Tindakan Gus Dur yang dinilai oleh sejumlah kalangan tidak disertai dengan bukti konkret ini yang kemudian membuat hubungan Gus Dur dengan beberapa partai politik kian memburuk.
Bahkan Jusuf Kalla yang dituduh melakukan korupsi merasa kesal dengan Gus Dur karena dia tidak pernah diberi kesempatan untuk mengklarifikasi tuduhan tersebut dan kekesalan Jusuf Kalla ini sempat dimuat dalam majalah tempo pada tanggal 7 Mei 2000. Akibat Tindakan-tindakan Gus Dur tersebut banyak kalangan elit politik yang mengecam Gus Dur.
Setelah pencopotan dua menteri, hanya berselang beberapa minggu Gus Dur mendapat serangan dari beberapa pihak dengan tuduhan skandal korupsi.
Tuduhan skandal kasus korupsi ini tidak tanggung-tanggung. Dua kasus korupsi Buloggate dan korupsi Bruneigate dituduhkan kepada Gus Dur. Dua tuduhan yang ditujukan kepada Gus Dur ini kemudian dijadikan senjata oleh lawan-lawan politiknya untuk menyerang Gus Dur.

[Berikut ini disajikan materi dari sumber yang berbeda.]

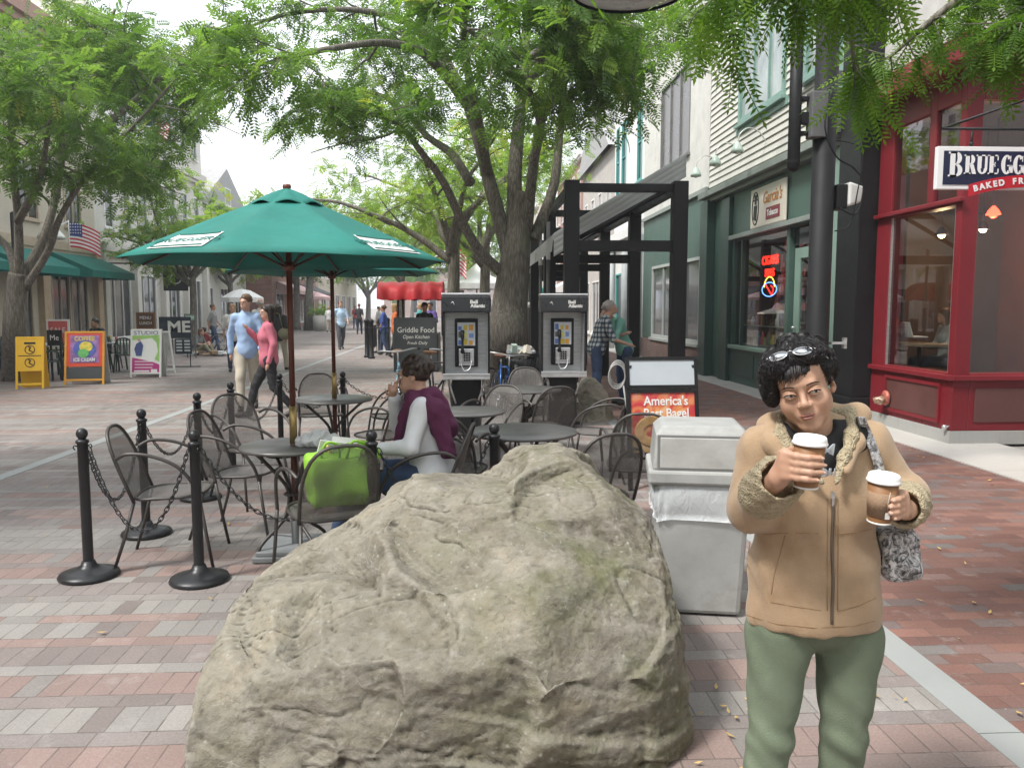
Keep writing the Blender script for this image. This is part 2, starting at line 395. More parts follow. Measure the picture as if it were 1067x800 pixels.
def bark():
    m, b, p = newmat('bark'); co = b.co((1, 1, .22))
    n = b.noise(co, 16, 6, .75, .8); v = b.voro(b.co((1, 1, .13)), 24, 'DISTANCE_TO_EDGE')
    h = b.math('ADD', n, b.math('MULTIPLY', b.math('MINIMUM', v, .25), 1.0))
    c = b.ramp(h, [(.35, (.065, .057, .046)), (.6, (.15, .133, .11)), (.85, (.24, .22, .19))])
    c = b.mix(b.mapr(b.noise(b.co(), 2.2, 4), .55, .75, 0, .5), c, (.17, .20, .13))
    b.l.new(c, p.inputs['Base Color']); p.inputs['Roughness'].default_value = .95
    b.l.new(b.bump(h, .7, .02), p.inputs['Normal']); return m
BARK = bark()
def leafmat(name, stops, trans=.45):
    m, b, p = newmat(name); a = b.node('ShaderNodeAttribute', attribute_name='rnd')
    c = b.ramp(a.outputs['Fac'], stops)
    p.inputs['Roughness'].default_value = .5; p.inputs['Specular IOR Level'].default_value = .35; b.l.new(c, p.inputs['Base Color'])
    t = b.node('ShaderNodeBsdfTranslucent'); b.l.new(b.mix(1.0, c, (1.5, 1.6, .8), 'MULTIPLY'), t.inputs[0])
    mx = b.node('ShaderNodeMixShader'); mx.inputs[0].default_value = trans
    b.l.new(p.outputs[0], mx.inputs[1]); b.l.new(t.outputs[0], mx.inputs[2]); b.l.new(mx.outputs[0], b.n['Material Output'].inputs[0]); return m
LEAF = leafmat('locust_leaves', [(0, (.06, .125, .03)), (.5, (.125, .225, .05)), (.9, (.21, .315, .075)), (1, (.38, .37, .085))], .5)
LEAFY = leafmat('yellowing_leaves', [(0, (.12, .21, .05)), (.5, (.20, .32, .065)), (.8, (.30, .41, .09)), (1, (.50, .44, .09))], .5)
LEAFN = leafmat('fresh_leaves', [(0, (.055, .12, .018)), (.5, (.105, .205, .025)), (1, (.19, .30, .045))], .48)
# ------------------------------------------------------------------ trees
rng = np.random.default_rng(11)
def spray_tpl(pairs, L, ll, lw, droop=.25):
    V = []; F = []
    def leaf(base, d, n):
        d = d/np.linalg.norm(d); side = np.cross(d, n); side /= np.linalg.norm(side); o = len(V)
        for q in (base, base+d*ll*.45+side*lw*.5, base+d*ll, base+d*ll*.45-side*lw*.5): V.append(q)
        F.append((o, o+1, o+2, o+3))
    for i in range(pairs):
        t = (i+.7)/pairs; p = np.array([L*t, 0, -droop*L*t*t]); sc_ = 1
        for s in (-1, 1):
            leaf(p, np.array([.45, s*1.0, -.18]), np.array([.1, 0.15*s, 1.0]))
    leaf(np.array([L, 0, -droop*L]), np.array([1., 0, -.4]), np.array([0, 0, 1.]))
    w = .0025 if pairs > 5 else .004
    o = len(V); a = np.array([0, 0, 0.]); b_ = np.array([L, 0, -droop*L])
    for q in (a+[0, w, 0], b_+[0, w*.5, 0], b_-[0, w*.5, 0], a-[0, w, 0]): V.append(q)
    F.append((o, o+1, o+2, o+3))
    return np.array(V), np.array(F)
def unit(v): return v/np.maximum(np.linalg.norm(v, axis=-1, keepdims=True), 1e-9)
def scatter(T, pos, d, scale, roll=.5, clump=None):
    V, F = T; n = len(pos); d = unit(d)
    up = np.tile([0, 0, 1.], (n, 1))+rng.normal(0, roll, (n, 3)); y = unit(np.cross(up, d)); z = np.cross(d, y)
    B = np.stack([d, y, z], 2)*scale[:, None, None]
    VV = np.einsum('nij,vj->nvi', B, V)+pos[:, None, :]
    FF = (F[None]+(np.arange(n)*len(V))[:, None, None]).reshape(-1, 4)
    r = rng.random(n)*.7+rng.random((n,))*.15 if clump is None else np.clip(clump*.55+rng.random(n)*.45, 0, 1)
    rr = np.repeat(r, len(V))+rng.normal(0, .03, n*len(V))
    return VV.reshape(-1, 3), FF, np.clip(rr, 0, 1)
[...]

Bahkan ada inisiatif untuk membentuk Panitia Khusus (Pansus) bertujuan untuk memeriksa dan mengadili kasus korupsi tersebut yang sebagian besar merupakan dari fraksi Partai Golkar dan PDIP.
Namun hal tersebut dianggap enteng oleh Gus Dur karena dua kasus korupsi yang dituduhkan kepada Gus Dur memang tidak pernah terbukti. Justru Gus Dur mengumumkan kepada publik bahwa pemerintah Indonesia menerima bantuan dari Kesultan Brunei.
Presiden Abdurrahman Wahid atau Gus Dur yang melakukan berbagai kebijakan yang dianggap banyak kalangan sebagai hal yang kontroversial dan adanya tuduhan tentang keterlibatan korupsi membuat banyak partai politik seperti Golkar, PDIP bahkan sampai koalisi poros tengah yang mencalonkan Gus Dur pun ikut dalam wacana pencopotan Gus Dur sebagai presiden.
Koalisi poros tengah yang awalnya mendukung Gus Dur, lama kelamaan kian luntur menyusul pernyataan Gus Dur yang mengecam beberapa kelompok Islam karena kelompok tersebut ikut berjihad ke Ambon. Yang menurut Gus Dur jihad tersebut merupakan sesuatu yang sangat merugikan kesatuan dan persatuan bangsa Indonesia.
Pernyataan tersebut diungkapkan oleh Gus Dur pada saat aksi sejuta umat di Monas pada tanggal 7 Januari tahun 2000 yang dimotori oleh Ketua MPR Amin Rais.
Pada saat itu Gus Dur mengungkpan bahwa beliau tidak peduli dengan berbagai aksi yang dilakukan oleh berbagai kelompok apabila aksi tersebut mengancam keamanan negara, maka tindakan tegas akan dilakukan.
Ketegangan yang sempat terjadi antara Gus Dur dengan beberapa partai politik seperti Golkar dan PDIP akibat berbagai pencopotan terhadap sejumlah menteri sempat mereda setelah dalam siding tahunan MPR tahun 2000.
Pidato Gus Dur yang mewakilkan sebagian tugasnya kepada Wakil Presiden Megawati diterima oleh mayoritas anggota MPR. Namun pada tanggal 23 Agustus tahun 2000, Gus Dur mengumumkan kepada publik tentang kebinet barunya yang lebih ramping dan banyak mengambil dari figure non partisan.
Akibat kebijakan Gus Dur yang merugikan koalisi partai yang berada di dalam kabinet membuat hubungan Gus Dur dengan beberapa partai yang sempat harmonis sebentar kembali menjadi kian buruk.